START Input material
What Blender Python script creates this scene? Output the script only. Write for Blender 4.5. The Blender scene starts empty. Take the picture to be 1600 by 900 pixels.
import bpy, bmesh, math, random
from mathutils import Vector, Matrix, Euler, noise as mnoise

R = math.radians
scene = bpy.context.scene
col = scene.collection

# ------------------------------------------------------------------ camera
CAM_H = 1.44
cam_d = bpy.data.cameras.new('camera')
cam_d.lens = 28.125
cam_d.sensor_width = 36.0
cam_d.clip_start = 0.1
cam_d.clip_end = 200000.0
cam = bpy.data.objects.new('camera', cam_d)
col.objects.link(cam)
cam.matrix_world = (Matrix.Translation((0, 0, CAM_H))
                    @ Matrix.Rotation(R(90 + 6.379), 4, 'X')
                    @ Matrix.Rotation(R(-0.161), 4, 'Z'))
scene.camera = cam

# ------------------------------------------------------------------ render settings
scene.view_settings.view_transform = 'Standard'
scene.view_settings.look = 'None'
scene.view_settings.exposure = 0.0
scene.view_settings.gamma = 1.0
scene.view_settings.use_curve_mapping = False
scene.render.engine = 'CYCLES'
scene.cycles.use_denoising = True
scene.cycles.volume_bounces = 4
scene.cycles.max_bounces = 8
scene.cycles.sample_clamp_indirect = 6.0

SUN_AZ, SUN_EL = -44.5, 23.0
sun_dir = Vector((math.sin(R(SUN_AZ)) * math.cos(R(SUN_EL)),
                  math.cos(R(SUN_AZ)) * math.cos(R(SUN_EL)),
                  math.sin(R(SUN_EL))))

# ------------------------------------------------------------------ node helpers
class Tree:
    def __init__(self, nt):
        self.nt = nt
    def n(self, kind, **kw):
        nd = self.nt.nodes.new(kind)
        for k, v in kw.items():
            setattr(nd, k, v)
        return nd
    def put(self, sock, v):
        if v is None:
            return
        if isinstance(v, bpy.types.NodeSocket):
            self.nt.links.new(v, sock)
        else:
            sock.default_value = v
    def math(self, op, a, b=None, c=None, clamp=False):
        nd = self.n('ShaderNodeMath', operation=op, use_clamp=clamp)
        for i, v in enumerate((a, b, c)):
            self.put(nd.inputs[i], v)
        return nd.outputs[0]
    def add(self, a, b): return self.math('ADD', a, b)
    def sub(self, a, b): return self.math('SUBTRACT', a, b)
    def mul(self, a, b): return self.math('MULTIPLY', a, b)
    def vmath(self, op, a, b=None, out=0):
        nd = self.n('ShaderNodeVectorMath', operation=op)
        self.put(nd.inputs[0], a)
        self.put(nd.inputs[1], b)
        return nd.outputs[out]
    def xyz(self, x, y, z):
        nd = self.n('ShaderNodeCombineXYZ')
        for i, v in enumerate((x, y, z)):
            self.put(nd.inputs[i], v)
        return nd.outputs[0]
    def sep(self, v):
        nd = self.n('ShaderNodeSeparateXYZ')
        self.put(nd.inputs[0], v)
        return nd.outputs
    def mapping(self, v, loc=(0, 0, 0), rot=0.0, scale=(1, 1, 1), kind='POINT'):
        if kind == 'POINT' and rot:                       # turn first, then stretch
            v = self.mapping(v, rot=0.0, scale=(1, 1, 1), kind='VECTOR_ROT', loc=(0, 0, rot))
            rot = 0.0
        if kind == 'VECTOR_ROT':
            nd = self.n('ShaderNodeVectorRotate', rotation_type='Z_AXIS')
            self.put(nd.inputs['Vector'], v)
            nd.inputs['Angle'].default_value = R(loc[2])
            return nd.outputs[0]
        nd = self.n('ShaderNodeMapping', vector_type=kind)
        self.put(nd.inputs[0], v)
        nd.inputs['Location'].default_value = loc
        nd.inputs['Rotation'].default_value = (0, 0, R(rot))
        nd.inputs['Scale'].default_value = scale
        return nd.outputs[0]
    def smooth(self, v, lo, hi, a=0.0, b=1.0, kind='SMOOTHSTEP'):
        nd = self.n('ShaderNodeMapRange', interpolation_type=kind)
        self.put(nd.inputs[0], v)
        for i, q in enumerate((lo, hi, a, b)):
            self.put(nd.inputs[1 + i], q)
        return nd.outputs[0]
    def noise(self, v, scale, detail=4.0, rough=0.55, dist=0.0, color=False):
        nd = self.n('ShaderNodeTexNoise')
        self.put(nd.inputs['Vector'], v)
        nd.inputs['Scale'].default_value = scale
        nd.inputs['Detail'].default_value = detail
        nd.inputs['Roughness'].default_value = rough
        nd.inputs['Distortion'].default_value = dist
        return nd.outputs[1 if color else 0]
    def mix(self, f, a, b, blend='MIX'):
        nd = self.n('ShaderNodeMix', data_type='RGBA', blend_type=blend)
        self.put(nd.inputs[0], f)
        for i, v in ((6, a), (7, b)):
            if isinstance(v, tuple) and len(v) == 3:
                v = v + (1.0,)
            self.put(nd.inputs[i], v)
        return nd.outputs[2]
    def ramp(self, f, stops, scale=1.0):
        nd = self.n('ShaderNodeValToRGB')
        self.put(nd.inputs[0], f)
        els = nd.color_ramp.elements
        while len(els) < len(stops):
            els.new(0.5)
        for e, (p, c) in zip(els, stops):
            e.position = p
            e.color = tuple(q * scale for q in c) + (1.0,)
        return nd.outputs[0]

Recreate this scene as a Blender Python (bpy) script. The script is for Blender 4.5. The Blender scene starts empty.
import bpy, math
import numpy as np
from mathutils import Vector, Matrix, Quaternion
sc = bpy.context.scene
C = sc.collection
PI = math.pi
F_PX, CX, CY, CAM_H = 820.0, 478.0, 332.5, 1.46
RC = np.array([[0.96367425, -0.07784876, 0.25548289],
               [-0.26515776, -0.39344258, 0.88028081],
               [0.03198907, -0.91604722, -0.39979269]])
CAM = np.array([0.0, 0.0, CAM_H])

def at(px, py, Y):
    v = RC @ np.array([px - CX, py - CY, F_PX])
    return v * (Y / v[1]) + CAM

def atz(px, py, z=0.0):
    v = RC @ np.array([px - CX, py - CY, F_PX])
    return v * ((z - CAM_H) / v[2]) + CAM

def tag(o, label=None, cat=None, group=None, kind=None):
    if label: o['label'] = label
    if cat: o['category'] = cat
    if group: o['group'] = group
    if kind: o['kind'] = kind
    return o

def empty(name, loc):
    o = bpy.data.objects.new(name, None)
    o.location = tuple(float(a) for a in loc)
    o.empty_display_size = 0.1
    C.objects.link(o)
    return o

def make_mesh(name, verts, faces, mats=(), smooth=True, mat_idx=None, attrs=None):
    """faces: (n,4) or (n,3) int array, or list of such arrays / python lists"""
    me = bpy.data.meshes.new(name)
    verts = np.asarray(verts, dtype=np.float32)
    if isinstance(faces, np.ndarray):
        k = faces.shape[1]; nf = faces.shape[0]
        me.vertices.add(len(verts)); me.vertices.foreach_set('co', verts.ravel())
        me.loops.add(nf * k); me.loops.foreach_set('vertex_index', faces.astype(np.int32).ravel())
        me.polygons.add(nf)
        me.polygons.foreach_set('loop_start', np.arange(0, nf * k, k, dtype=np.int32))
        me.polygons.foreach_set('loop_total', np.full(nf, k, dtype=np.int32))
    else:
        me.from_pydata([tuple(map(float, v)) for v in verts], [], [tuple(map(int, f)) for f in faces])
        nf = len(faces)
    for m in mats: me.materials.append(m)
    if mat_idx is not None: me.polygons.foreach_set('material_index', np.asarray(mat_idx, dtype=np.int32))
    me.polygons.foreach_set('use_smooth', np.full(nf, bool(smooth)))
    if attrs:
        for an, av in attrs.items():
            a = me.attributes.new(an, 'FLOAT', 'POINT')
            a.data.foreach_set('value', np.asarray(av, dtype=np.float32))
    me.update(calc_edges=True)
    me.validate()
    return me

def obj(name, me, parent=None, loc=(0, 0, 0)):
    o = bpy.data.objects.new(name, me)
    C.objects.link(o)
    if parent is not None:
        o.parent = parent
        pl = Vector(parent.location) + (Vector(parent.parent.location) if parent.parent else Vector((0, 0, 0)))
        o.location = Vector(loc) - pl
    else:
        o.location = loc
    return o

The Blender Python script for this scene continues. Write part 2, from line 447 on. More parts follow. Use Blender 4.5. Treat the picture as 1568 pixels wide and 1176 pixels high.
END Input material
Job: Return nothing but the lines from the start of the listing above through the line containing "math.sin(R(SUN_EL))))", exactly as given.

Answer below:
What Blender Python script creates this scene? Output the script only. Write for Blender 4.5. The Blender scene starts empty. Take the picture to be 1600 by 900 pixels.
import bpy, bmesh, math, random
from mathutils import Vector, Matrix, Euler, noise as mnoise

R = math.radians
scene = bpy.context.scene
col = scene.collection

# ------------------------------------------------------------------ camera
CAM_H = 1.44
cam_d = bpy.data.cameras.new('camera')
cam_d.lens = 28.125
cam_d.sensor_width = 36.0
cam_d.clip_start = 0.1
cam_d.clip_end = 200000.0
cam = bpy.data.objects.new('camera', cam_d)
col.objects.link(cam)
cam.matrix_world = (Matrix.Translation((0, 0, CAM_H))
                    @ Matrix.Rotation(R(90 + 6.379), 4, 'X')
                    @ Matrix.Rotation(R(-0.161), 4, 'Z'))
scene.camera = cam

# ------------------------------------------------------------------ render settings
scene.view_settings.view_transform = 'Standard'
scene.view_settings.look = 'None'
scene.view_settings.exposure = 0.0
scene.view_settings.gamma = 1.0
scene.view_settings.use_curve_mapping = False
scene.render.engine = 'CYCLES'
scene.cycles.use_denoising = True
scene.cycles.volume_bounces = 4
scene.cycles.max_bounces = 8
scene.cycles.sample_clamp_indirect = 6.0

SUN_AZ, SUN_EL = -44.5, 23.0
sun_dir = Vector((math.sin(R(SUN_AZ)) * math.cos(R(SUN_EL)),
                  math.cos(R(SUN_AZ)) * math.cos(R(SUN_EL)),
                  math.sin(R(SUN_EL))))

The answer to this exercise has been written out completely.